How To Stop Unfavourable Behaviours

Christopher Tabet
2 min readApr 1, 2021

If you want to stop a behaviour that is unfavourable, you must first understand why you’re engaging in that behaviour to begin with. How many times have you said to yourself, “I need to stop seeking the approval of others”, or, “I need to be more assertive”, or, “I need to learn how to start setting boundaries” ?

Chances are, you made the vow to stop a particular behaviour only to catch yourself engaging in that same behaviour a few hours later.

The thing about behaviour is, the more we engage in them, the more automatic they become. If we look at the nature of behaviour, we will find that behaviours are a result of emotion, and emotion are a result of thought.

So then, in order to change a behaviour, we must change the emotion, or emotional response we experience after a particular pattern of thought has taken place. In order to get to the root cause of behaviour, you want to look at the thought patterns that are provoking this behaviour.

For instance, you want to stop seeking approval from others. Seeking approval is the behaviour, but what are the cognitive aspects that underlie your approval seeking behaviours? — do you think you’re not good enough? Do you fear abandonment?
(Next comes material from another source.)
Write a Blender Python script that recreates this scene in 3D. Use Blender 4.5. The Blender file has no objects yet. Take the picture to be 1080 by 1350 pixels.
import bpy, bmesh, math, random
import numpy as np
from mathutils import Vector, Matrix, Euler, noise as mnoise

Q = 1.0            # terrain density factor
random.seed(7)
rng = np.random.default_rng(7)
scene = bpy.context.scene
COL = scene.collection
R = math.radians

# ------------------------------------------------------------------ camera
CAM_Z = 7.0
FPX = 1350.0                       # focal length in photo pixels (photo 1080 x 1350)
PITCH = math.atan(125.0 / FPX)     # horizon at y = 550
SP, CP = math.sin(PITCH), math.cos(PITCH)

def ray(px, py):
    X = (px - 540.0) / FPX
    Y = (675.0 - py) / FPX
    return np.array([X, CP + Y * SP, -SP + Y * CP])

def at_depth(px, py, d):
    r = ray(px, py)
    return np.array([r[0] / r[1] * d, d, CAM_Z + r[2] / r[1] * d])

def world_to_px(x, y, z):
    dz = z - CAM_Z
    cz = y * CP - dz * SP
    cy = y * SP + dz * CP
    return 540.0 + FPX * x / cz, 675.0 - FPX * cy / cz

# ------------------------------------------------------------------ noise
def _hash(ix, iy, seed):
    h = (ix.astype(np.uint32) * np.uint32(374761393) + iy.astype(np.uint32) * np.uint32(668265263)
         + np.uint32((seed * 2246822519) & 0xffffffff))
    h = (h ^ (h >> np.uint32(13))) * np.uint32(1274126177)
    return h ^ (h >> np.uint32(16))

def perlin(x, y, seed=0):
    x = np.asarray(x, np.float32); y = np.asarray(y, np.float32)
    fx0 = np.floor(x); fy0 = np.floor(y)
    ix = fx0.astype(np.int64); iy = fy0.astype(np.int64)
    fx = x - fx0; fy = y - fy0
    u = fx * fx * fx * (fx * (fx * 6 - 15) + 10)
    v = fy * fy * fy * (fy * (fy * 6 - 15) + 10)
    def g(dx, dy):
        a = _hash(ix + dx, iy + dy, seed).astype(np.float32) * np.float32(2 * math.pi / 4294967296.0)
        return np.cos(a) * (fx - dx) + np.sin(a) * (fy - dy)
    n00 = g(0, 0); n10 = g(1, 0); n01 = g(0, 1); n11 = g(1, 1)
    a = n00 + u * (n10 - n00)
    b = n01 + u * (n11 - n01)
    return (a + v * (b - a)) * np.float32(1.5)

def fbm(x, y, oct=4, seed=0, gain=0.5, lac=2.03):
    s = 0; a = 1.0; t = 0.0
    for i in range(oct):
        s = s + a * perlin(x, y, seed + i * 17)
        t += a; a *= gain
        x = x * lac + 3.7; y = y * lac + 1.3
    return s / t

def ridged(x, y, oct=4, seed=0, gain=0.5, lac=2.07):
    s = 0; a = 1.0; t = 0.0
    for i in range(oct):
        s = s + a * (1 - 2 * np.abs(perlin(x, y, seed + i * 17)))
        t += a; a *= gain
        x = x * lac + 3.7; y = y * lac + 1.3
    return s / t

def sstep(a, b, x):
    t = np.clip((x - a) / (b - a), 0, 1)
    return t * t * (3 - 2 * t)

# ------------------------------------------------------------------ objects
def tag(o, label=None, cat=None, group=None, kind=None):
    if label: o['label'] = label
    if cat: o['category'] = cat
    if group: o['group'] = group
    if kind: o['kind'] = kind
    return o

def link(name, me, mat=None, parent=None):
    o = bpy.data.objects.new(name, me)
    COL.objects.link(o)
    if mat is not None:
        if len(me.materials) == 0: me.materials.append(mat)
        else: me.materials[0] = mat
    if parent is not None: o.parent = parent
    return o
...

Do you believe you’re not worthy of love and acceptance?

You see, there’s much more to a behaviour than meets the eye, and only until you get to the root cause of this behaviour, it will be too difficult to change with your conscious thinking.

These thoughts run unconsciously and they rule behaviour, so therefore behaviour is largely an unconscious act.

The only way to change this is by investigating the cognitive (thinking) and affective (emotional) causes for why you behave the way you do, and then changing these thoughts and emotions in accordance with how you want to behave.